Für eine kleine Entspannung sorgt die tägliche Augen-Massage oder Augen-Gymnastik, in der auf Anweisung die Augen für ein paar Minuten massiert, geknetet, gestreichelt werden. Ob die Augen davon wirklich besser werden, kann ich nicht bewerten, aber diese kleine Auszeit tut nicht nur dem Körper, sondern auch dem Geist gut.

Bewertungssystem (u.a. für die Augen-Gymnastik)
Bewertungssystem (u.a. für die Augen-Gymnastik) | © Jennifer Nomrowski
Ich habe wirklich großen Respekt vor der Leistung, der Konzentration und dem Durchhaltevermögen der Schüler*innen.

Zudem habe ich Respekt vor der Flexibilität der Lehrer*innen. Dadurch, dass sich die Schule aus drei Departments zusammensetzt, kommt es oft vor, dass es spontane Änderungen im Stundenplan gibt. Das führt dazu, dass die Planung des Unterrichts dynamisch und die Prüfungsvorbereitungen kurzfristig erfolgen. In den letzten Wochen ist der Deutsch-Unterricht leider oft verschoben worden oder musste ausfallen, weil die Prüfungsvorbereitungen oder Proben für eine der unzähligen Veranstaltungen Priorität haben.  
       
Vor allem für die Neuntklässler ist jede Lernstunde wichtig, da sie bald die Zhong Kao, die Prüfung für die Aufnahme an einer Oberschule, schreiben. Obwohl die Gao Kao, die am 7. und 8.6. in ganz China geschrieben wurde, (noch) nicht an der SSFLS stattfindet, spürt man die Anspannung und den Lernfokus bei vielen Schüler*innen, da sie ebenfalls zum Ende des Schuljahres in allen Fächern Prüfungen schreiben. Da kommt es eben vor, dass das Nebenfach Deutsch als Fremdsprache ausfällt, obwohl auch in diesem Fach mündliche und schriftliche Prüfungen erfolgen, obwohl dafür auch gelernt, wiederholt und geübt werden muss. Ein kleiner Verweis an dieser Stelle: Vor allem die guten und sehr guten Schüler*innen erhalten Förderunterricht, oder besser Forderunterricht.

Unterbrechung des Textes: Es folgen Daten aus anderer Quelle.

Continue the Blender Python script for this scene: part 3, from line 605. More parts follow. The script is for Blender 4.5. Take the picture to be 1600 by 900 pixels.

Was das Arbeiten und Vorbereiten des Unterrichts für mich sehr angenehm macht, sind neben dem eigenen Arbeitsplatz die Möglichkeit, Druckaufträge direkt an das Kopierbüro zu schicken und sich die fertigen Kopien einfach abzuholen. Etwas herausfordernder kann jedoch die Internetrecherche sein. Ein Tipp, wenn ihr in China seid und im Internet etwas suchen wollt (Google funktioniert nicht): Ihr könnt baidu als chinesisches Suchmaschinen-Pendant oder ecosia.org (als Beispiel) benutzen, damit ihr neben chinesischen Einträgen auch englische und deutsche finden könnt. Viele Internetseiten funktionieren, einige funktionieren nicht. Alle E-Mailanbieter funktionieren auch nicht.

Worauf ich ebenfalls kurz eingehen möchte, ist die ständige und für sie selbstverständliche Hilfsbereitschaft meiner Betreuerinnen. Jedes Mal, wenn ich ein Anliegen habe, und sei es noch so klein, wird sofort die Arbeit niedergelegt und sich darum gekümmert. Manchmal warte ich mit meinen Fragen, damit ich nicht störe oder den Flow unterbreche. Denn nichts scheint wichtiger als die Lösung oder die Beantwortung meiner Fragen. Genauso verhält es sich mit Schüler*innenfragen: Zu jeder Unterrichtsstunde oder in den Pausen kommen Schüler*innen in die Büros, um ihre Lehrer*innen zu fragen, wenn etwas nicht verstanden wurde oder etwas wiederholt werden soll. Das Verhältnis zeugt von Hilfsbereitschaft, Vertrauen und Interesse auf beiden Seiten. Sowohl die Tür des Büros, als auch das Ohr der Lehrer*innen stehen den Schüler*innen immer offen.